In a classic essay titled "That Sunday" originally published in The New Yorker, Adam Gopnik wrote of this music:[5]
It is easy to cite worshipful jazz-critic passages about [these recordings], concerning intonation and modal passages and singing tones .... It is difficult to explain the force the music does have, since it is not particularly forceful. People who don’t respond to it are puzzled that anyone hears anything in it at all. They say that it sounds like “background music,” or like cocktail music. Philip Larkin, acerbic but sound, said that it had a Pierrot-in-the-moonlight quality, and how you feel about it, perhaps, depends on how you feel about Pierrot in moonlight. As the jazz critic Ira Gitler pointed out in the original liner notes, Evans was at the time an aficionado of Zen Buddhism, and the music he made was meditative and tuneful, between Suzuki and Snow White.
If you are vulnerable to this music, however, you are completely vulnerable to it.
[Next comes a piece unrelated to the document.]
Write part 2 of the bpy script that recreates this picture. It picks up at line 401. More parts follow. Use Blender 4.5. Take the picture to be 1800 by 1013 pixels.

Bill Evans has no casual fans. After that afternoon, his name became synonymous with a heartbreak quality that is not like anything else in music. It is not little-boy-lost or blue, like Miles Davis, but transparent and wistful. Evans’s solos on “Alice in Wonderland” and “My Foolish Heart” and, especially, “Porgy” have a mother-of-pearl tone, singing and skipping, as though they were being played on the celesta or xylophone. They are as close to pure emotion, produced without impediments ... as exists in music. His music hints at the secret truth that New York is sad before it is busy, and that it is a kind of inverted garden, with all the flowers blooming down in the basements.